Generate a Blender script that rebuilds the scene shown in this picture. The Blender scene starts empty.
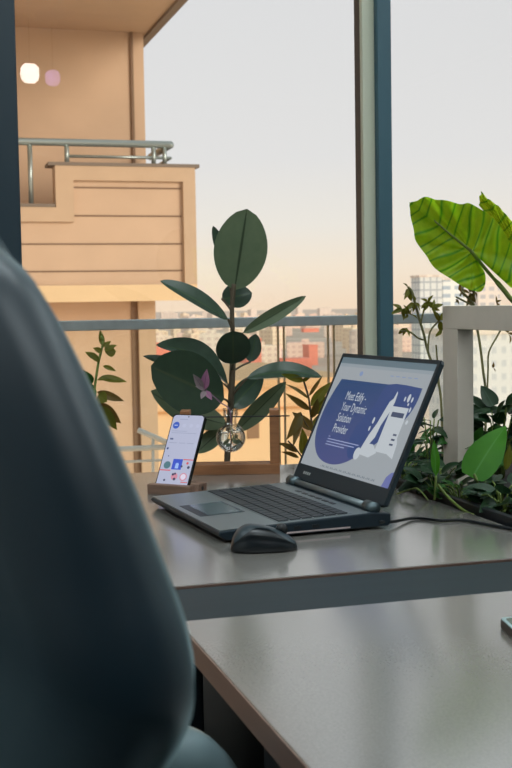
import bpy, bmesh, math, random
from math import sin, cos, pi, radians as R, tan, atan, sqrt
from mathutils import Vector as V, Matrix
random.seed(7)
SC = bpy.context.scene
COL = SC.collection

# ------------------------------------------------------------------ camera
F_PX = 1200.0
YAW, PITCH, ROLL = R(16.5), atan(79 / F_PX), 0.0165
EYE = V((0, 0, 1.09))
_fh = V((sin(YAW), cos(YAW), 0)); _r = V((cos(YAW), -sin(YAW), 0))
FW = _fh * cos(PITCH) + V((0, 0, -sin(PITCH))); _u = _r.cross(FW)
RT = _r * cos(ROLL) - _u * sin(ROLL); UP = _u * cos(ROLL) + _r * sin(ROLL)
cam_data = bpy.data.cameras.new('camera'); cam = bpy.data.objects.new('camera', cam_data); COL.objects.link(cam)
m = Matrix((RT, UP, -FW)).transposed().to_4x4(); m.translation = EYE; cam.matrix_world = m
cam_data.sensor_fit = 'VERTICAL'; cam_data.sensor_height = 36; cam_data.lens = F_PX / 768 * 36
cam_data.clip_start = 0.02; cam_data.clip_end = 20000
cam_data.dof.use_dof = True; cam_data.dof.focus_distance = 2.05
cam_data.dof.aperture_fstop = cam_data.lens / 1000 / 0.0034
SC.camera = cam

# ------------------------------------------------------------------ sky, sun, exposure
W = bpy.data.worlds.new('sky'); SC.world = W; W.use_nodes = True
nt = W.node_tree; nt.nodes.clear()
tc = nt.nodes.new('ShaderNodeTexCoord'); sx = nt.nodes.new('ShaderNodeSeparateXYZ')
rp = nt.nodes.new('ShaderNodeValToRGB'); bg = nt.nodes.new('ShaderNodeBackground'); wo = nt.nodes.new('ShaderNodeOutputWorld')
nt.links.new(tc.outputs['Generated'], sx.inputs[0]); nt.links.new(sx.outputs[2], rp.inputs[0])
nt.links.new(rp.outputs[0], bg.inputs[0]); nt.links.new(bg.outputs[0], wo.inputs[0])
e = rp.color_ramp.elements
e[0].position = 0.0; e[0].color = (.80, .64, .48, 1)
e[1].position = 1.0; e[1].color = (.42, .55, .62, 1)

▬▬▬

### Instructions for the task
Every line above should be returned word for word, with the pictures left behind.

### Task solution
Generate a Blender script that rebuilds the scene shown in this picture. The Blender scene starts empty.
import bpy, bmesh, math, random
from math import sin, cos, pi, radians as R, tan, atan, sqrt
from mathutils import Vector as V, Matrix
random.seed(7)
SC = bpy.context.scene
COL = SC.collection

# ------------------------------------------------------------------ camera
F_PX = 1200.0
YAW, PITCH, ROLL = R(16.5), atan(79 / F_PX), 0.0165
EYE = V((0, 0, 1.09))
_fh = V((sin(YAW), cos(YAW), 0)); _r = V((cos(YAW), -sin(YAW), 0))
FW = _fh * cos(PITCH) + V((0, 0, -sin(PITCH))); _u = _r.cross(FW)
RT = _r * cos(ROLL) - _u * sin(ROLL); UP = _u * cos(ROLL) + _r * sin(ROLL)
cam_data = bpy.data.cameras.new('camera'); cam = bpy.data.objects.new('camera', cam_data); COL.objects.link(cam)
m = Matrix((RT, UP, -FW)).transposed().to_4x4(); m.translation = EYE; cam.matrix_world = m
cam_data.sensor_fit = 'VERTICAL'; cam_data.sensor_height = 36; cam_data.lens = F_PX / 768 * 36
cam_data.clip_start = 0.02; cam_data.clip_end = 20000
cam_data.dof.use_dof = True; cam_data.dof.focus_distance = 2.05
cam_data.dof.aperture_fstop = cam_data.lens / 1000 / 0.0034
SC.camera = cam

# ------------------------------------------------------------------ sky, sun, exposure
W = bpy.data.worlds.new('sky'); SC.world = W; W.use_nodes = True
nt = W.node_tree; nt.nodes.clear()
tc = nt.nodes.new('ShaderNodeTexCoord'); sx = nt.nodes.new('ShaderNodeSeparateXYZ')
rp = nt.nodes.new('ShaderNodeValToRGB'); bg = nt.nodes.new('ShaderNodeBackground'); wo = nt.nodes.new('ShaderNodeOutputWorld')
nt.links.new(tc.outputs['Generated'], sx.inputs[0]); nt.links.new(sx.outputs[2], rp.inputs[0])
nt.links.new(rp.outputs[0], bg.inputs[0]); nt.links.new(bg.outputs[0], wo.inputs[0])
e = rp.color_ramp.elements
e[0].position = 0.0; e[0].color = (.80, .64, .48, 1)
e[1].position = 1.0; e[1].color = (.42, .55, .62, 1)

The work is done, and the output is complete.